Sergey Brin et Larry Page s'enfuient-ils d'un navire à la dérive ou laissent-ils les reines d'une entreprise florissante au bon moment? Les deux fondateurs du mastodonte du numérique ont annoncé, le 4 décembre, quitter les reines de la holding Alphabet. «Nous sommes convaincus qu'il est temps d'assumer notre rôle de parents comblés: offrir à l'entreprise de l'amour et des conseils, mais éviter les tracasseries quotidiennes», expliquent-ils dans une lettre ouverte destinée aux employé·es de l'entreprise.
Si les deux hommes font preuve d'un optimisme certain sur le futur de Google, ce n'est pas le cas de nombre d'employé·es. Depuis le mois d'octobre 2018, la société fait face au ressentiment de personnes qu'elle emploie à travers le monde contre un certain nombre d'affaires: accusations de harcèlement sexuels, inégalités des genres au sein de l'entreprise, racisme ou contrats considérés comme dangereux avec l'armée américaine.
Google Workout for Real Change
En novembre 2018, des marches réunissant des milliers de personnes ont été organisées dans une cinquantaine de villes à travers le pays et ont réuni environ 20.000 manifestant·es qui ont travaillé pour Google. Une masse qui s'est depuis constituée en organisation: Google Workout for Real Change.
Meredith Whittaker était l'une des meneuses du mouvement. En juillet dernier, cette ancienne chercheuse en intelligence artificielle a été licenciée de l'entreprise et fait aujourd'hui partie des voix de Google Workout for Real Change. Aux côtés d'ancien·nes collègues –notamment appartenant au groupe connu sous le nom des «Thanksgiving Four» dont les membres ont été licencié·es juste avant la fête de Thanksgiving–, elle annonce aujourd'hui porter plainte auprès du National Labor Relations Board, l'organisme américain chargé d'enquêter sur les pratiques illégales dans le monde du travail.
Meredith Whittaker et les membres de Google Workout for Real Change ne cessent de mettre la pression sur l'entreprise en enchaînant les prises de parole publiques. «Il est temps de tirer avantage de l'étroite fenêtre de tir que nous avons avant que les infrastructures techniques et l'intelligence artificielle soient si profondément ancrés dans nos institutions sociales qu'il sera impossible de tirer la sonnette d'alarme», affirmait-elle début novembre à la Science Week de Berlin.

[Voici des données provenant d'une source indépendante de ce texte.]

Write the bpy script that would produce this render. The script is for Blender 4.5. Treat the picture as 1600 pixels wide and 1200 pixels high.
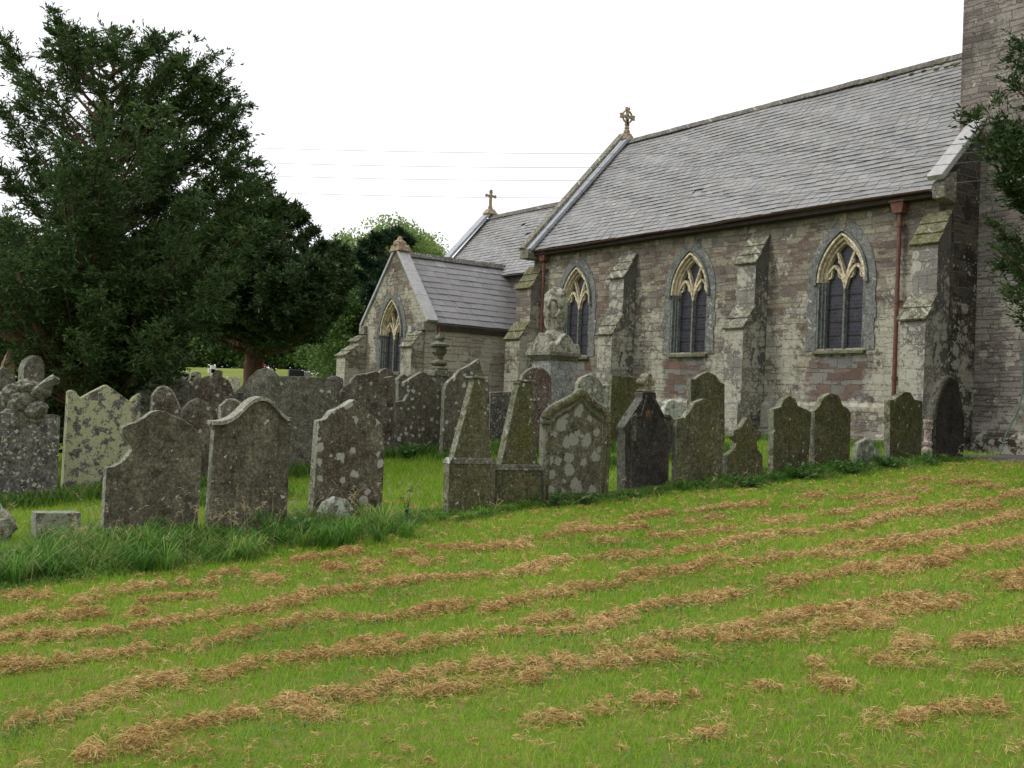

«Énormes problèmes structurels»
La chercheuse ne parle pas d'un seul sujet de recherche faisant débat –comme ce fut le cas avec le Projet Maven– mais «d'énormes problèmes structurels» au sein de Google et de sa relation avec les données personnelles et l'intelligence artificielle. «Que vous utilisiez ou non Gmail, si vous marchez dans les rues d'une ville intelligente, vous êtes étiqueté, profilé et enregistré par des infrastructures de surveillance», affirme-t-elle.
Plus d'un an après le début du mouvement de contestation, les membres de Google Walkout for Real Change voient le départ des fondateurs comme s'ils «sautaient du bateau» au lieu «de le sauver du naufrage».
Meredith Whittaker considère que seul des mouvements sociaux pourront désormais sauver l'entreprise et permettre aux utilisateurs de s'engouffrer dans l'étroite fenêtre de tir à laquelle elle fait référence. «Le pouvoir ne bouge pas sous la force des arguments. À travers l'histoire, il est clair que les mouvements sociaux et les travailleurs organisés ont joué un rôle central dans le modelage de changements structurels. […] C'est la raison pour laquelle, après une décennie chez Google à réaliser des recherches sur les conséquences sociales de la technologie, j'ai rejoint mes collègues et j'ai débuté les actions coordonnées», a-t-elle déclaré.